Your task is to gather the lines below that hold the string "high".

* Begin *

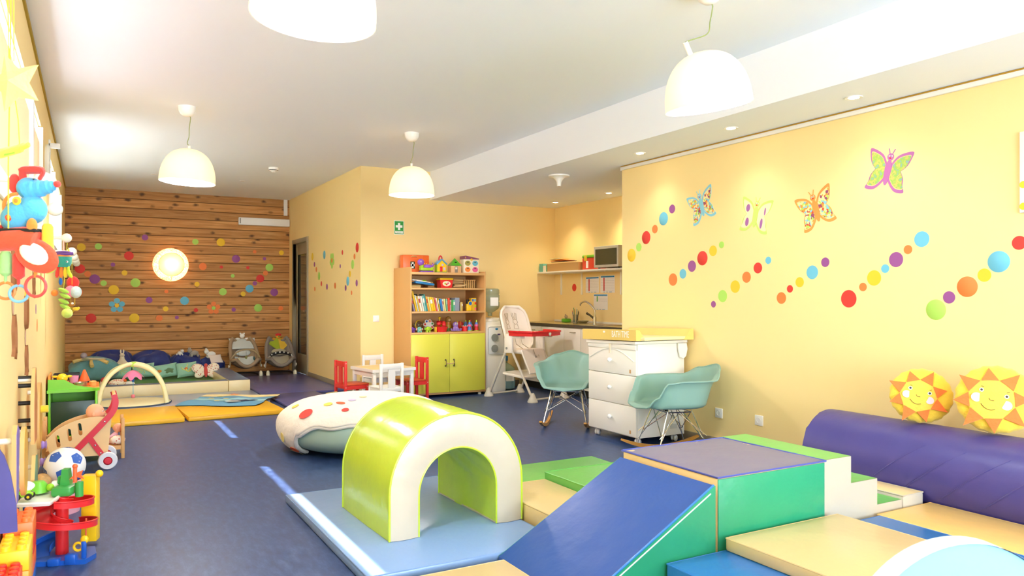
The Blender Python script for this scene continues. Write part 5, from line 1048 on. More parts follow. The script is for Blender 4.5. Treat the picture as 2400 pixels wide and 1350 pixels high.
B().prism([(-.21, .06), (0, -.19), (0, .14)], .01, cloth('comf_lime', 'A6B52A'), M).out('lime_half', t); B().prism([(.21, .06), (0, .14), (0, -.19)], .01, cloth('comf_yellow', 'DDB438'), M).out('yellow_half', t)
B().sph((0, 0, .10), .038, P_('lion', 'DD9A2E', .8)).out('head', t); B().sph((0, 0, .125), .042, t_red, (1.2, 1, .6)).out('hat', t); B().sph((0, -.037, .10), .01, t_grn).out('nose', t)
for s in (-1, 1): B().sph((s*.075, -.02, .06), .02, MC['toy_lion'], (1.3, .8, 1)).out('arm', t)
# ================================================================ LEFT WALL: PEGS, HANGING TOYS, CLOCK
pegm = mat('peg_cream', 'F3EEDC', .35)
t = thing('peg_rail', 'white peg rail under the strip windows with big round pegs', 'peg rail', (XL, 3.0, 1.70))
B().box(0, .014, -.2, 9.3, -.045, .045, trimw, .004).out('rail', t)
for y in (.456, 1.536, 3.736, 5.79, 6.94, 7.85, 8.75):
    B().cyl((.012, y, 0), (.14, y, 0), .0125, pegm, seg=16).sph((.165, y, 0), .036 if y < 5 else .045, pegm).out('peg', t)
t = thing('wall_clock', 'round white wall clock high on the left wall between the two windows', 'clock', (XL, 7.35, 2.38))
B().lathe([(0, .03), (.125, .03), (.135, .015), (.13, 0)], pegm, 40, TR((0, 0, 0), (0, R(90), 0))).out('case', t); B().lathe([(0, .0315), (.115, .0315), (.115, .03)], t_white, 40, TR((0, 0, 0), (0, R(90), 0)), cap=False).out('dial', t)
B().box(.0325, .0335, -.004, .004, 0, .07, t_black).out('minute_hand', t); B().box(.0335, .0345, 0, .05, -.004, .004, t_black).out('hour_hand', t)
t = thing('blind_bracket', 'white blind bracket at the near end of the far strip window', 'bracket', (XL, 7.9, 2.60)); B().box(0, .09, -.03, .03, -.02, .02, trimw, .004).box(0, .015, -.03, .03, -.08, .05, trimw, .003).out('bracket_arm', t)

CR = V((cos(R(29.27)), -sin(R(29.27)), 0)); # toys hang turned towards the room, local X across, Y away from the room
RZ = R(-29.27)
cb1, cr1, cr2, co1, cy1, cg1 = cloth('plush_blue', '55AEDD', .04), cloth('plush_red', 'E2473F', .05), cloth('plush_tomato', 'F2583E', .05), cloth('plush_orange', 'F08A3E', .05), cloth('plush_yellow', 'F4CF3A', .05), cloth('plush_green', '9EDC8C', .05)
t = thing('plush_mouse', 'blue plush mouse with red ears and nose hanging from the nearest peg', 'plush toy', (-.178, 3.08, 1.53), RZ)
B().sph((-.035, 0, .0), .06, cb1, (1.15, .8, .85), (0, R(-35), 0)).sph((.005, 0, .02), .05, cb1, (1, .8, 1.0)).out('body', t)
B().tube(bez([(-.018, 0, .085), (.0, 0, .09), (.03, 0, .093), (.06, 0, .098), (.085, 0, .105)], 6), [.028]*2+[.038]*5+[.036]*4+[.030]*4+[.024]*5+[.018]*3+[.010]*2, cb1, 16).sph((-.005, 0, .093), .038, cb1).out('head', t)
B().sph((.092, 0, .108), .012, cr1).out('nose', t); B().sph((.03, -.03, .12), .003, t_black).out('eye', t)
B().tube(bez([(-.02, -.005, .115), (-.018, -.01, .15), (.02, -.012, .155), (.05, -.01, .15), (.035, -.005, .125)], 6), [.012]*6+[.018]*12+[.012]*7, cr1, 10, flat=.6).out('ear', t)
B().sph((-.055, .0, .11), .026, cr1, (.8, .5, 1.3)).out('ear', t)
B().tube(bez([(-.075, -.02, .0), (-.07, -.03, .04), (-.05, -.03, .065), (-.025, -.03, .07)], 6), .006, co1, 8).out('string_loop', t)
for x, z, c, nm in ((-.02, .045, cy1, 'yellow_spot'), (-.045, -.01, cr1, 'red_spot')): B().sph((x, -.042, z), .015, c, (1, .3, 1)).sph((x, -.046, z), .008, co1, (1, .3, 1)).out(nm, t)
B().tube(bez([(-.075, 0, -.02), (-.10, 0, -.04), (-.125, 0, -.06)], 5), .007, cr1, 8).out('tail', t)
t = thing('hanging_rattle', 'red cloth aeroplane rattle with white window and dangling tubes, near left edge', 'baby toy', (-.218, 3.085, 1.44), RZ)
B().tube(bez([(-.10, 0, .0), (-.04, 0, .005), (.03, 0, .01), (.075, 0, .0)], 6), [.022]+[.038]*6+[.040]*6+[.036]*5+[.026], cr2, 14).out('body', t)
B().box(-.10, .082, -.03, .03, .028, .042, mat('felt_black', '2B2823', .95), .006).out('black_top', t)
M = TR((.075, -.01, -.05), (0, R(28), 0)); B().sph(tuple(M @ V((0, 0, 0))), .07, cr2, (1.15, .22, .78), (0, R(28), 0)).out('wing', t); B().sph(tuple(M @ V((-.004, -.014, .004))), .046, t_white, (1.15, .14, .74), (0, R(28), 0)).out('wing_window', t)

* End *

(TASK ANSWER):
The Blender Python script for this scene continues. Write part 5, from line 1048 on. More parts follow. The script is for Blender 4.5. Treat the picture as 2400 pixels wide and 1350 pixels high.
t = thing('wall_clock', 'round white wall clock high on the left wall between the two windows', 'clock', (XL, 7.35, 2.38))